Güncel Türkçe Sözlük
-
-i Ölçme ihtimali veya imkânı bulunmak
"Arzu edersen bunu ölçebiliriz." - İ. O. Anar
"ölçebilmek" kelimesinin kullanım örnekleri.
Zeka testleri, bireyin zihinsel becerilerini ölçebilmek ve bu ölçüyü diğer bireylerin ölçüm sonuçlarıyla karşılaştırabilmek amacıyla geliştirilmiştir.
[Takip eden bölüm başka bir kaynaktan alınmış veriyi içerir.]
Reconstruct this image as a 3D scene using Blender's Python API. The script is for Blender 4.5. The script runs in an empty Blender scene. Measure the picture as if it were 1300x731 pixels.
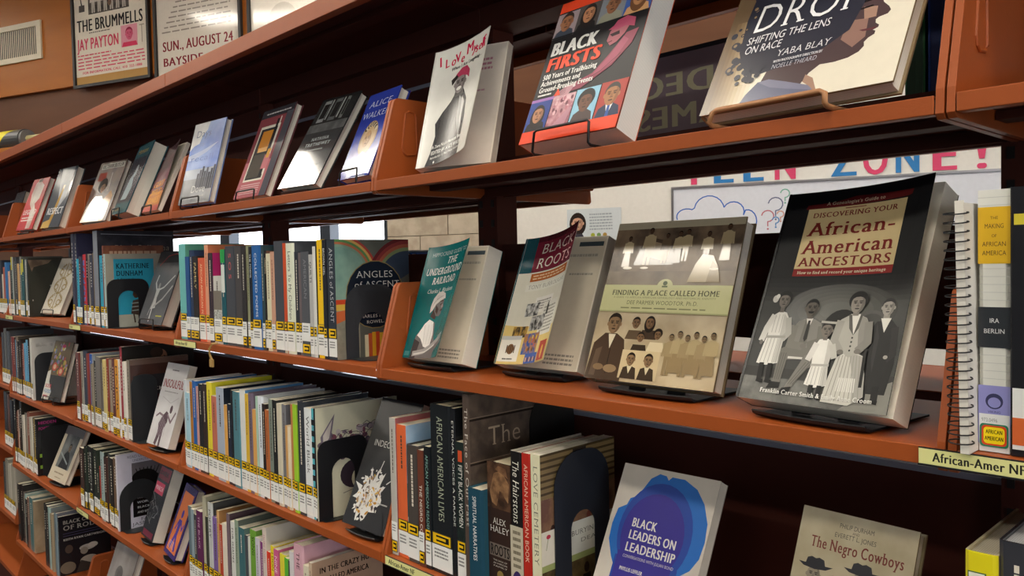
import bpy, bmesh, math, random
from mathutils import Matrix, Vector
random.seed(7)
SC = bpy.context.scene
COL = SC.collection
RAD = math.radians

# ------------------------------------------------------------------ camera
cam_data = bpy.data.cameras.new('camera')
cam_data.sensor_width = 36.0
cam_data.lens = 36.0 * 1020.28 / 1300.0
cam_data.clip_start = 0.01
camera = bpy.data.objects.new('camera', cam_data)
COL.objects.link(camera)
rx, ux, fx = (0.691462, 0.722079, -0.021971), (-0.009748, 0.039737, 0.999163), (-0.722347, 0.690669, -0.034516)
camera.matrix_world = Matrix(((rx[0], ux[0], -fx[0], 1.1704), (rx[1], ux[1], -fx[1], -0.7928),
                              (rx[2], ux[2], -fx[2], 1.6323), (0, 0, 0, 1)))
SC.camera = camera

# ------------------------------------------------------------------ world, exposure
world = bpy.data.worlds.new('world')
SC.world = world
world.use_nodes = True
world.node_tree.nodes['Background'].inputs[0].default_value = (0.86, 0.92, 1.0, 1)
world.node_tree.nodes['Background'].inputs[1].default_value = 0.14
SC.view_settings.view_transform = 'Standard'
SC.view_settings.look = 'None'
SC.view_settings.gamma = 1.0
SC.view_settings.use_curve_mapping = False
SC.view_settings.exposure = 0.0
LAMP = 25.0         # emission strength of the fluorescent diffusers
WINDOW = 5.0        # bright sky seen through the windows; also glow of the added fill window
CEIL_Z = 3.75


# ------------------------------------------------------------------ materials
def s2l(c):
    return c / 12.92 if c <= 0.04045 else ((c + 0.055) / 1.055) ** 2.4


def hexrgb(h):
    return tuple(s2l(int(h[i:i + 2], 16) / 255) for i in (0, 2, 4)) + (1.0,)


def mixhex(a, b, t):
    return ''.join('%02x' % int(int(a[i:i + 2], 16) * (1 - t) + int(b[i:i + 2], 16) * t) for i in (0, 2, 4))


FIN = {'g': (0.24, 0.4, 0.0), 'h': (0.42, 0.25, 0.0), 'm': (0.55, 0.35, 0.0), 'r': (0.85, 0.2, 0.0), 'p': (0.42, 0.35, 0.0), 'q': (0.62, 0.2, 0.0),
       'k': (0.45, 0.4, 0.0), 'c': (0.10, 0.5, 0.0), 's': (0.3, 0.5, 1.0)}
MATS = {}


def M(h, fin='g'):
    """solid colour with a slight mottling; fin picks the gloss"""
    key = h + fin
    if key in MATS:
        return MATS[key]
    m = bpy.data.materials.new(key)
    m.use_nodes = True
    nt = m.node_tree
    b = nt.nodes['Principled BSDF']
    r, sp, met = FIN[fin]
    b.inputs['Roughness'].default_value = r
    b.inputs['Specular IOR Level'].default_value = sp
    b.inputs['Metallic'].default_value = met
    c = hexrgb(h)
    n = nt.nodes.new('ShaderNodeTexNoise')
    n.inputs['Scale'].default_value = 60
    co = nt.nodes.new('ShaderNodeTexCoord')
    nt.links.new(co.outputs['Object'], n.inputs['Vector'])
    mx = nt.nodes.new('ShaderNodeMix')
    mx.data_type = 'RGBA'
    mx.inputs[6].default_value = tuple(v * 0.94 for v in c[:3]) + (1,)
    mx.inputs[7].default_value = tuple(min(1, v * 1.05) for v in c[:3]) + (1,)
    nt.links.new(n.outputs['Fac'], mx.inputs[0])
    nt.links.new(mx.outputs[2], b.inputs['Base Color'])
    if fin == 'p':
        bp = nt.nodes.new('ShaderNodeBump')
        bp.inputs['Strength'].default_value = 0.06
        bp.inputs['Distance'].default_value = 0.002
        n2 = nt.nodes.new('ShaderNodeTexNoise')
        n2.inputs['Scale'].default_value = 350
        nt.links.new(co.outputs['Object'], n2.inputs['Vector'])
        nt.links.new(n2.outputs['Fac'], bp.inputs['Height'])
        nt.links.new(bp.outputs['Normal'], b.inputs['Normal'])
    m.diffuse_color = c
    MATS[key] = m
    return m


def PH(h1, h2, scale=40, fin='g', detail=4):
    """printed photograph texture: cloudy mix of two tones"""
    key = 'print_%s_%s_%g%s' % (h1, h2, scale, fin)
    if key in MATS:
        return MATS[key]
    m = M(h1, fin).copy()
    m.name = key
    nt = m.node_tree
    for nd in nt.nodes:
        if nd.type == 'TEX_NOISE' and nd.inputs['Scale'].default_value == 60:
            nd.inputs['Scale'].default_value = scale
            nd.inputs['Detail'].default_value = detail
        if nd.type == 'MIX':
            nd.inputs[6].default_value = hexrgb(h1)
            nd.inputs[7].default_value = hexrgb(h2)
            src = nd.inputs[0].links[0].from_socket
            rp = nt.nodes.new('ShaderNodeValToRGB')
            rp.color_ramp.elements[0].position = 0.38
            rp.color_ramp.elements[1].position = 0.62
            nt.links.new(src, rp.inputs[0])
            nt.links.new(rp.outputs[0], nd.inputs[0])
    MATS[key] = m
    return m


def PAGES(h, axis):
    """page block: fine leaf lines across the thickness"""
    key = 'pages_%s_%s' % (h, axis)
    if key in MATS:
        return MATS[key]
    m = bpy.data.materials.new(key)
    m.use_nodes = True
    nt = m.node_tree
    b = nt.nodes['Principled BSDF']
    b.inputs['Roughness'].default_value = 0.8
    co = nt.nodes.new('ShaderNodeTexCoord')
    w = nt.nodes.new('ShaderNodeTexWave')
    w.wave_type = 'BANDS'
    w.bands_direction = axis
    w.inputs['Scale'].default_value = 170
    w.inputs['Distortion'].default_value = 1.5
    w.inputs['Detail'].default_value = 2
    nt.links.new(co.outputs['Object'], w.inputs['Vector'])
    mx = nt.nodes.new('ShaderNodeMix')
    mx.data_type = 'RGBA'
    c = hexrgb(h)
    mx.inputs[6].default_value = tuple(v * 0.80 for v in c[:3]) + (1,)
    mx.inputs[7].default_value = c
    nt.links.new(w.outputs['Fac'], mx.inputs[0])
    nt.links.new(mx.outputs[2], b.inputs['Base Color'])
    MATS[key] = m
    return m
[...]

Ronald Crystal yönetiminde çalışan bir grup bilim adamının, bir kısmı sigara içen, bir kısmı ise hiç sigara içmemiş 121 gönüllü denek üzerinde genetik aktivite bakımından solunum yolu hücrelerini inceleyen araştırmasında, deneklerin sigara dumanına maruziyetini objektif olarak ölçebilmek için nikotin ve kotinin gibi nikotin metabolitleri ölçüldü.
Özel okullarda sınıflandırma sistemine değinen Avcı, okulları oteller gibi yıldızlamak için değil, teşviklerden yararlanacak özel okulları nesnel olarak ölçebilmek için böyle bir sınıflandırmaya ihtiyaç olduğunu söyledi.
Dolayısıyla okullarımızı oteller gibi yıldızlamak için değil, teşviklerden yararlanacak özel okullarımızın hangi teşviklerden, ne oranda yararlanabileceklerini nesnel olarak ölçebilmek için böyle bir sınıflandırmaya ihtiyacımız var.
Amacımız yaptığımız işin sahadaki sonucu nedir, bunu ölçebilmek için oradan bize dönüşlerin olması lazım.
Bu hizmetlerin ruhumuza kattığı manevi huzuru inanın hiçbir şeyle ölçebilmek mümkün değildir.
Salihli Devlet Hastanesi olası bir afet olayı sonrası, hastanenin ne kadar hazırlıklı olup olmadığını ölçebilmek için Acil Servis önünde tatbikat gerçekleştirildi.
Kandaki trigliserid miktarını ölçebilmek için belirli kan testlerinin yaptırılması gereklidir.
Erken evre yüzeysel kanserlerin derinliğini ölçebilmek için ise teknolojik ön incelemeler kullanılıyor.